Source excerpt
↓↓↓

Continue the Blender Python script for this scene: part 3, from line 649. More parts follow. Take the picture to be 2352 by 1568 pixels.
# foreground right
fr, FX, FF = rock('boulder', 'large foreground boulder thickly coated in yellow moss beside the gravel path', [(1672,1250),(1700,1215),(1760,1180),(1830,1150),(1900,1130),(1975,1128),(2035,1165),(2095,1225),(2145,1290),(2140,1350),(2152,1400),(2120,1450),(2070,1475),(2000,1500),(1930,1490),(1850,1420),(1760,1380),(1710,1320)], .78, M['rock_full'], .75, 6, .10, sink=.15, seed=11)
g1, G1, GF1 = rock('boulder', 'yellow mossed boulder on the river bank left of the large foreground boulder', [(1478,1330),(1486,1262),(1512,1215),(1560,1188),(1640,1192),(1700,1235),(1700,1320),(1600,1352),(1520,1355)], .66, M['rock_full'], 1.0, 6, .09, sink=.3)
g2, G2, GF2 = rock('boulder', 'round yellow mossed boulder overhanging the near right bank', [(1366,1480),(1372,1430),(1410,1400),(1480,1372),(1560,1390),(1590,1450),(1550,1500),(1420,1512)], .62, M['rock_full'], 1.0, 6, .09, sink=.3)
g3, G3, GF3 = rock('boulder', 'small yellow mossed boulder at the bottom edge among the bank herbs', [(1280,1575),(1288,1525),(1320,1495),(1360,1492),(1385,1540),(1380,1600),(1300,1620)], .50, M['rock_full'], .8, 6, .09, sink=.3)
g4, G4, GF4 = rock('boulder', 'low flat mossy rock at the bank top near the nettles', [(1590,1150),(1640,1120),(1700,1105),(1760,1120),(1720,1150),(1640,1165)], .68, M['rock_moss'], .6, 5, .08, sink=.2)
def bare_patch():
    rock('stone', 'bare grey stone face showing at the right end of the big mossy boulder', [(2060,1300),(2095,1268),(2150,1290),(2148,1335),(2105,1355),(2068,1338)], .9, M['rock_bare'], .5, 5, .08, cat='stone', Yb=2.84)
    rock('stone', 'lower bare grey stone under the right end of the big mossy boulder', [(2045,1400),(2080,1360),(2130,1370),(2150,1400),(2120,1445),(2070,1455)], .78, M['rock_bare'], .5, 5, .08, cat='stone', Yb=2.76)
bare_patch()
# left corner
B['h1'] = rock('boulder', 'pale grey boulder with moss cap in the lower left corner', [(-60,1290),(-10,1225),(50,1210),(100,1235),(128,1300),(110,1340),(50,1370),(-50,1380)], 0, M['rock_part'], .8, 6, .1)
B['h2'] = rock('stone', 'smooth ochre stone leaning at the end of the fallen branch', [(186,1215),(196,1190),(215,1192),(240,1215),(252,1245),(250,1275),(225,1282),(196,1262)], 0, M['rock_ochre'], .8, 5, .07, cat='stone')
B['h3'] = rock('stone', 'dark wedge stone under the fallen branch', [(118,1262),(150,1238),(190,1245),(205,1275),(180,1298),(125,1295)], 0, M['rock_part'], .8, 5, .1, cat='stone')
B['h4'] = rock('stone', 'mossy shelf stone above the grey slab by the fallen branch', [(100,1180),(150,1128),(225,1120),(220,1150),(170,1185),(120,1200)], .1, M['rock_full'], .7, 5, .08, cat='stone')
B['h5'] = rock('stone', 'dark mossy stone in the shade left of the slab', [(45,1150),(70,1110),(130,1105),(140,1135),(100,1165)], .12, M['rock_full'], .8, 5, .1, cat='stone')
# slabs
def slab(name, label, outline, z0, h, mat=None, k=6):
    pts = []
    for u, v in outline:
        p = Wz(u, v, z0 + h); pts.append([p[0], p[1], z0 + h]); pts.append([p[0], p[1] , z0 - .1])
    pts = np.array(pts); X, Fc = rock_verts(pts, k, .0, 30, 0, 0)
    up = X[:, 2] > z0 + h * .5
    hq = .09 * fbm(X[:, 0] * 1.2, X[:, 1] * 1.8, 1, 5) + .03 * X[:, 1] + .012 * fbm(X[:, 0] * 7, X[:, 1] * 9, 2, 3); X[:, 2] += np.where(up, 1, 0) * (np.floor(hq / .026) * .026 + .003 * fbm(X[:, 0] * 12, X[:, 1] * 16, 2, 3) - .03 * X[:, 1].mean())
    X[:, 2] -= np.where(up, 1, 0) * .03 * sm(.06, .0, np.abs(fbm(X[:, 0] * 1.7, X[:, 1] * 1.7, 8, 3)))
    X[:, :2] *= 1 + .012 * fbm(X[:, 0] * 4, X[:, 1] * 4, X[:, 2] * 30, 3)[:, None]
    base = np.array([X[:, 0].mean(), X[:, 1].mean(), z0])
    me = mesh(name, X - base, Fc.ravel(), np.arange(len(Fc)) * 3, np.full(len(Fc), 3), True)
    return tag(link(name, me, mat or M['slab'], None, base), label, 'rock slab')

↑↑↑

Exercise aim
Write the whole listing out again. Keep every line exactly as it is.

Complete answer
Continue the Blender Python script for this scene: part 3, from line 649. More parts follow. Take the picture to be 2352 by 1568 pixels.
# foreground right
fr, FX, FF = rock('boulder', 'large foreground boulder thickly coated in yellow moss beside the gravel path', [(1672,1250),(1700,1215),(1760,1180),(1830,1150),(1900,1130),(1975,1128),(2035,1165),(2095,1225),(2145,1290),(2140,1350),(2152,1400),(2120,1450),(2070,1475),(2000,1500),(1930,1490),(1850,1420),(1760,1380),(1710,1320)], .78, M['rock_full'], .75, 6, .10, sink=.15, seed=11)
g1, G1, GF1 = rock('boulder', 'yellow mossed boulder on the river bank left of the large foreground boulder', [(1478,1330),(1486,1262),(1512,1215),(1560,1188),(1640,1192),(1700,1235),(1700,1320),(1600,1352),(1520,1355)], .66, M['rock_full'], 1.0, 6, .09, sink=.3)
g2, G2, GF2 = rock('boulder', 'round yellow mossed boulder overhanging the near right bank', [(1366,1480),(1372,1430),(1410,1400),(1480,1372),(1560,1390),(1590,1450),(1550,1500),(1420,1512)], .62, M['rock_full'], 1.0, 6, .09, sink=.3)
g3, G3, GF3 = rock('boulder', 'small yellow mossed boulder at the bottom edge among the bank herbs', [(1280,1575),(1288,1525),(1320,1495),(1360,1492),(1385,1540),(1380,1600),(1300,1620)], .50, M['rock_full'], .8, 6, .09, sink=.3)
g4, G4, GF4 = rock('boulder', 'low flat mossy rock at the bank top near the nettles', [(1590,1150),(1640,1120),(1700,1105),(1760,1120),(1720,1150),(1640,1165)], .68, M['rock_moss'], .6, 5, .08, sink=.2)
def bare_patch():
    rock('stone', 'bare grey stone face showing at the right end of the big mossy boulder', [(2060,1300),(2095,1268),(2150,1290),(2148,1335),(2105,1355),(2068,1338)], .9, M['rock_bare'], .5, 5, .08, cat='stone', Yb=2.84)
    rock('stone', 'lower bare grey stone under the right end of the big mossy boulder', [(2045,1400),(2080,1360),(2130,1370),(2150,1400),(2120,1445),(2070,1455)], .78, M['rock_bare'], .5, 5, .08, cat='stone', Yb=2.76)
bare_patch()
# left corner
B['h1'] = rock('boulder', 'pale grey boulder with moss cap in the lower left corner', [(-60,1290),(-10,1225),(50,1210),(100,1235),(128,1300),(110,1340),(50,1370),(-50,1380)], 0, M['rock_part'], .8, 6, .1)
B['h2'] = rock('stone', 'smooth ochre stone leaning at the end of the fallen branch', [(186,1215),(196,1190),(215,1192),(240,1215),(252,1245),(250,1275),(225,1282),(196,1262)], 0, M['rock_ochre'], .8, 5, .07, cat='stone')
B['h3'] = rock('stone', 'dark wedge stone under the fallen branch', [(118,1262),(150,1238),(190,1245),(205,1275),(180,1298),(125,1295)], 0, M['rock_part'], .8, 5, .1, cat='stone')
B['h4'] = rock('stone', 'mossy shelf stone above the grey slab by the fallen branch', [(100,1180),(150,1128),(225,1120),(220,1150),(170,1185),(120,1200)], .1, M['rock_full'], .7, 5, .08, cat='stone')
B['h5'] = rock('stone', 'dark mossy stone in the shade left of the slab', [(45,1150),(70,1110),(130,1105),(140,1135),(100,1165)], .12, M['rock_full'], .8, 5, .1, cat='stone')
# slabs
def slab(name, label, outline, z0, h, mat=None, k=6):
    pts = []
    for u, v in outline:
        p = Wz(u, v, z0 + h); pts.append([p[0], p[1], z0 + h]); pts.append([p[0], p[1] , z0 - .1])
    pts = np.array(pts); X, Fc = rock_verts(pts, k, .0, 30, 0, 0)
    up = X[:, 2] > z0 + h * .5
    hq = .09 * fbm(X[:, 0] * 1.2, X[:, 1] * 1.8, 1, 5) + .03 * X[:, 1] + .012 * fbm(X[:, 0] * 7, X[:, 1] * 9, 2, 3); X[:, 2] += np.where(up, 1, 0) * (np.floor(hq / .026) * .026 + .003 * fbm(X[:, 0] * 12, X[:, 1] * 16, 2, 3) - .03 * X[:, 1].mean())
    X[:, 2] -= np.where(up, 1, 0) * .03 * sm(.06, .0, np.abs(fbm(X[:, 0] * 1.7, X[:, 1] * 1.7, 8, 3)))
    X[:, :2] *= 1 + .012 * fbm(X[:, 0] * 4, X[:, 1] * 4, X[:, 2] * 30, 3)[:, None]
    base = np.array([X[:, 0].mean(), X[:, 1].mean(), z0])
    me = mesh(name, X - base, Fc.ravel(), np.arange(len(Fc)) * 3, np.full(len(Fc), 3), True)
    return tag(link(name, me, mat or M['slab'], None, base), label, 'rock slab')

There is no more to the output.